* _Task objective_:
Please output only the lines that run from the line containing "flat = ~((np.maximum(gm, np.maximum(con, cl))" through the end of the material below, exactly.

##### Recorded data #####

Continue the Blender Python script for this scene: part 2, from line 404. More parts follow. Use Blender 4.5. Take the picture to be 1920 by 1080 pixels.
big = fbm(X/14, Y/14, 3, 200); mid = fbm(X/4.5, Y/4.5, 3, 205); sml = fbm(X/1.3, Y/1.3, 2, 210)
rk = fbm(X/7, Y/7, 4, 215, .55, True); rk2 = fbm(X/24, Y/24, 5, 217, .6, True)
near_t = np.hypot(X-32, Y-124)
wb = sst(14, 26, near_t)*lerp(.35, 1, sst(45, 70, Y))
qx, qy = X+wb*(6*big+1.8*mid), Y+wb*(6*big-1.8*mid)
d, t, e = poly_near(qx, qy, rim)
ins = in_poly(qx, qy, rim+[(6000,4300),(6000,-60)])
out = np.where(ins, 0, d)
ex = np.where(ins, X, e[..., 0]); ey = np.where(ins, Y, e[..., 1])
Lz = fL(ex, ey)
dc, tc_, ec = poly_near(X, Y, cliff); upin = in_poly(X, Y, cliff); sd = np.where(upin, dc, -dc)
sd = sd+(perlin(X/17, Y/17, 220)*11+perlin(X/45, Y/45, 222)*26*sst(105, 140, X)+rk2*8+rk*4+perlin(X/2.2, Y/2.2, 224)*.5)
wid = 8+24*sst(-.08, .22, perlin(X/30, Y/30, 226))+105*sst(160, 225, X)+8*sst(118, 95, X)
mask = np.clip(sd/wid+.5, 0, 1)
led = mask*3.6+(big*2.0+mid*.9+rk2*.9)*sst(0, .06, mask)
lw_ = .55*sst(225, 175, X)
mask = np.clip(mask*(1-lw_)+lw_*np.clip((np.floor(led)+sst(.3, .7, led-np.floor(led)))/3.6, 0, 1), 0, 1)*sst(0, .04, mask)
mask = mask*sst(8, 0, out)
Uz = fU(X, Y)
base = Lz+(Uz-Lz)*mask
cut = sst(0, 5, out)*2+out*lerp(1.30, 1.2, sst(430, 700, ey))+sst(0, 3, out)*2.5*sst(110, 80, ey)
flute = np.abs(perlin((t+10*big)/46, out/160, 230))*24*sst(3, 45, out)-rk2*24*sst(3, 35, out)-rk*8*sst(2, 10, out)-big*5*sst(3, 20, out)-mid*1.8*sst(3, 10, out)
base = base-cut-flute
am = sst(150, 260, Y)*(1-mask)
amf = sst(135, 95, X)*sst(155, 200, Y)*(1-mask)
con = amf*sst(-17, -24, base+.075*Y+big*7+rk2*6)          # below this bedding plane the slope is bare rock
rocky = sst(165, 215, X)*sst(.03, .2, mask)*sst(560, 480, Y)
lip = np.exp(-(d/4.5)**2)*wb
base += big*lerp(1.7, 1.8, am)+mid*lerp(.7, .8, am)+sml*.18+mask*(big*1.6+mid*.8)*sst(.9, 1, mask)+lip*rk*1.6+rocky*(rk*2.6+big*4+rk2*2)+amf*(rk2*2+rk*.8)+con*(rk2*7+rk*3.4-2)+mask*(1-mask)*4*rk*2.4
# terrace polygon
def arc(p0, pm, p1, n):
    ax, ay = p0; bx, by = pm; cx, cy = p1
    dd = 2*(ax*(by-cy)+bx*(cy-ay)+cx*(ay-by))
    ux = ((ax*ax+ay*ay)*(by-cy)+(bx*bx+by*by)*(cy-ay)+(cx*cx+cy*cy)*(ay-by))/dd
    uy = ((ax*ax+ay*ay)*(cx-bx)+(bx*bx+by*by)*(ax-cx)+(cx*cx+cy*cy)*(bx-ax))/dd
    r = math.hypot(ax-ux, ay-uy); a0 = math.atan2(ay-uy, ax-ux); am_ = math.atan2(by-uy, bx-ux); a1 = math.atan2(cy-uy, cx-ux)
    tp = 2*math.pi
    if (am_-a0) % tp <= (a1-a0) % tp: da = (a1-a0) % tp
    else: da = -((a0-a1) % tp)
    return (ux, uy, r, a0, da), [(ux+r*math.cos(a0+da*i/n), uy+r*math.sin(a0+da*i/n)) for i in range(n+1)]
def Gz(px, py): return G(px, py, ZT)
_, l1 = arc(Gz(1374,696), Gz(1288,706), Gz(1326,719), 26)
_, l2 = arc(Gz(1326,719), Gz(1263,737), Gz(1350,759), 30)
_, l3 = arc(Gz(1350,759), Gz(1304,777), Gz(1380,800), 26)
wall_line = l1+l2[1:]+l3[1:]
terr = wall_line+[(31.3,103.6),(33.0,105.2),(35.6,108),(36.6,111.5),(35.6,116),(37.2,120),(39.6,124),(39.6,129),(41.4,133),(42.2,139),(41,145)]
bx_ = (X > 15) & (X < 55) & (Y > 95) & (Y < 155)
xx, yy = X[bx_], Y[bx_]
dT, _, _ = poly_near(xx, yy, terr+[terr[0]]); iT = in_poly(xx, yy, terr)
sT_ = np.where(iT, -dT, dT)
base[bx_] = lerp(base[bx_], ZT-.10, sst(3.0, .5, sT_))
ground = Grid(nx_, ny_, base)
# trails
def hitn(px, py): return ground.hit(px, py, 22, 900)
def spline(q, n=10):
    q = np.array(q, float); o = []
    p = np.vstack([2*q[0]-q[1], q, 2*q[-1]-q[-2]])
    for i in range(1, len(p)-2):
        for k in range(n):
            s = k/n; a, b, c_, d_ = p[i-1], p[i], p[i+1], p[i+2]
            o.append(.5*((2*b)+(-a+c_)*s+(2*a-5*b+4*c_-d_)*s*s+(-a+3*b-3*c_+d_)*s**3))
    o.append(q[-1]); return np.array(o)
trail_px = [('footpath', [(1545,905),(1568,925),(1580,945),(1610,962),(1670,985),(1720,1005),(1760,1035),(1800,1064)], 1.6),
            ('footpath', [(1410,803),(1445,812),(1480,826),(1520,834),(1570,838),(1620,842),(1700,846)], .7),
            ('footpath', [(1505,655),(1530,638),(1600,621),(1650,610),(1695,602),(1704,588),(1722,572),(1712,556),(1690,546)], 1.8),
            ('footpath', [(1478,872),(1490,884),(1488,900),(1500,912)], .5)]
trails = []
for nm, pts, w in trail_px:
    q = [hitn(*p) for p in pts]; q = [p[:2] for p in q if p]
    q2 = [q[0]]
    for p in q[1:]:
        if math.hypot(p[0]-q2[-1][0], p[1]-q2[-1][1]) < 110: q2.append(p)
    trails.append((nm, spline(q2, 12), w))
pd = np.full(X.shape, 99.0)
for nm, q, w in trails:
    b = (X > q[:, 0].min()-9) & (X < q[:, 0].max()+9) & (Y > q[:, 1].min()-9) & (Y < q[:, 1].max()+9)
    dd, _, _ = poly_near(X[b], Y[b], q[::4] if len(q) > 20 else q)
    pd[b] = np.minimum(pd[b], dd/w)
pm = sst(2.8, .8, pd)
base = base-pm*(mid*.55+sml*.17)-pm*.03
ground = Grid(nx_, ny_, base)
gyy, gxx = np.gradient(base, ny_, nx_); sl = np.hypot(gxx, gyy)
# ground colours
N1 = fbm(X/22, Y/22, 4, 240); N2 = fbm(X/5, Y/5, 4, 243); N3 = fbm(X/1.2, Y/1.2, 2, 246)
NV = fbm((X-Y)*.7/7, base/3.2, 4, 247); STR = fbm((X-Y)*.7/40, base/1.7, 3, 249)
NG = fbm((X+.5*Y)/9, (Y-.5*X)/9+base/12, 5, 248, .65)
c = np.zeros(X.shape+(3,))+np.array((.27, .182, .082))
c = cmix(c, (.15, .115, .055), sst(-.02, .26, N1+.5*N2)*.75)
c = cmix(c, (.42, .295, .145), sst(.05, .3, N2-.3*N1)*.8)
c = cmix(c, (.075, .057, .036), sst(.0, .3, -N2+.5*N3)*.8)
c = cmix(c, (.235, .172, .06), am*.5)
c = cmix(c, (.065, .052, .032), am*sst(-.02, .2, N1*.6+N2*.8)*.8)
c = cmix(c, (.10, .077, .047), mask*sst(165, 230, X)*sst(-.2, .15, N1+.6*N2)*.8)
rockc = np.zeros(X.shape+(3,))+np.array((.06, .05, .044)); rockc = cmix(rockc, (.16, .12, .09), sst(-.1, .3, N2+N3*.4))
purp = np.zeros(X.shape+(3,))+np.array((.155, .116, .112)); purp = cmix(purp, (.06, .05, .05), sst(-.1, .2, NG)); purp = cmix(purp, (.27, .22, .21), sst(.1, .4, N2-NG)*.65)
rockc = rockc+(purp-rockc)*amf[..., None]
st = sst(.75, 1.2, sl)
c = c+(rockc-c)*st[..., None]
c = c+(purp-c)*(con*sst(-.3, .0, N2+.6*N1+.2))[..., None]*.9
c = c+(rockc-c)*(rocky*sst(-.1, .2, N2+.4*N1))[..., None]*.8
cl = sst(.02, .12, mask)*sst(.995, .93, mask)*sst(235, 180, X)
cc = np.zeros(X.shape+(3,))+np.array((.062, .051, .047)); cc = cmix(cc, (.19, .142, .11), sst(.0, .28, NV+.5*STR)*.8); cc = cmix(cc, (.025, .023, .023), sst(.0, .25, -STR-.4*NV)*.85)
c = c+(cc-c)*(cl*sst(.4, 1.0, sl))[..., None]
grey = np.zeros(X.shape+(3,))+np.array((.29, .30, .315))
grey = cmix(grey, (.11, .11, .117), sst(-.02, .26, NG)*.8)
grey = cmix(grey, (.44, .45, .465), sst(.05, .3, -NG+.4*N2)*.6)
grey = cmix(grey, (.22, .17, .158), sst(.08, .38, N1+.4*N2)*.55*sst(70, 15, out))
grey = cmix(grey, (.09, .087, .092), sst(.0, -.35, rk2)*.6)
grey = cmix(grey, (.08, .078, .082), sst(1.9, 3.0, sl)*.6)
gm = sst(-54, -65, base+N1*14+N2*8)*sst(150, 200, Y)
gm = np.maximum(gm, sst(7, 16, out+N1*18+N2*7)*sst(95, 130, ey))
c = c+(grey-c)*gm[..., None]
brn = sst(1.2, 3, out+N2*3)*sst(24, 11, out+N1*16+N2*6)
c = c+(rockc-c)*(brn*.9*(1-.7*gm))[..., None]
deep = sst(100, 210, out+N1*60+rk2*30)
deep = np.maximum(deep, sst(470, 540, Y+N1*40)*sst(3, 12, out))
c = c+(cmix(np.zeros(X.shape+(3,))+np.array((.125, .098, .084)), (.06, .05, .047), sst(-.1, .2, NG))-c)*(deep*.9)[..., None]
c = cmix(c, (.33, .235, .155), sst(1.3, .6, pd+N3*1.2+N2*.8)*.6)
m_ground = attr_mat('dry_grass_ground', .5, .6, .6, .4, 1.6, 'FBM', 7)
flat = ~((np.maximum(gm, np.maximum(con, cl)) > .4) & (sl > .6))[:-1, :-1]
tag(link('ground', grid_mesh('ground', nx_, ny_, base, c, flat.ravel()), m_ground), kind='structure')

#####

* _Response to the exercise_:
flat = ~((np.maximum(gm, np.maximum(con, cl)) > .4) & (sl > .6))[:-1, :-1]
tag(link('ground', grid_mesh('ground', nx_, ny_, base, c, flat.ravel()), m_ground), kind='structure')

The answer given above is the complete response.